Dalam aksi ini, ada beberapa poin tuntutan antara lain, pertama, mendorong pemerintah melalui working group Presidensi G20 segera melakukan tindakan kongkrit mencapai Kesepakatan Paris dalam membatasi kenaikan suhu global. Kedua, mendesak pemerintah meninggalkan energi fosil yang berkontribusi pada perubahan iklim. Ketiga,  mendorong pemerintah fokus kepada pendanaan ke energi terbarukan yang ramah lingkungan.

Mereka menggelar aksi teatrikal dan pembacaan puisi tentang perubahan iklim dan desakan terhadap pemerintah agar segera atasi krisis iklim.

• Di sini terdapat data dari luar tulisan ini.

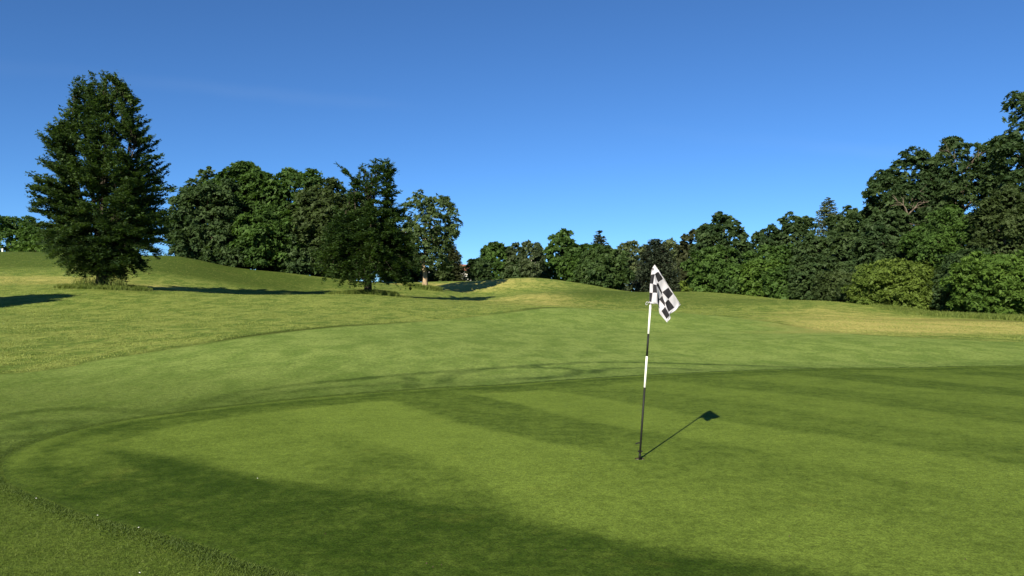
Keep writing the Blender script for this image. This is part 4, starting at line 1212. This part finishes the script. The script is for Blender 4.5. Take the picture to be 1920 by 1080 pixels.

Tampak aparat kepolisian berjaga-jaga di sekitar lokasi.

Muhammad Alinafiah Matondang, Kepala Divisi Sumber Daya Alam LBH Medan mengatakan, Pemerintah Indonesia tak konsisten dalam menekan perubahan iklim ini. Kebijakan-kebijakan yang dibuat bertolak belakang dengan komitmen menekan perubahan iklim.

 

Aksi di Jakarta, Jumat pekan lalu, ‘Pukul Mundur Krisis Iklim.” Foto: Sapariah Saturi/ Mongabay Indonesia

 

Dia contohkan, UU Cipta Kerja, yang cenderung mengutamakan investasi. LBH Medan, mendesak cabut Undang-undang ini dan memberikan perlindungan terhadap masyarakat yang terdampak dari limbah beracun batubara penyebab peningkatan perubahan iklim.

Dia bilang, dalam membuat aturan dan kebijakan harus bisa melindungi masyarakat dan tidak mengkriminalisasi mereka yang menuntut mendapatkan ruang hidup sehat dan bersih serta terbebas dari limbah beracun seperti batubara.

“Buat Undang-undang perlindungan terhadap para penggerak HAM, aktivis lingkungan yang bergerak menuntut kebenaran. Hentikan penggunaan batubara untuk bahan bakar dan setop pembangkit listrik batubara.”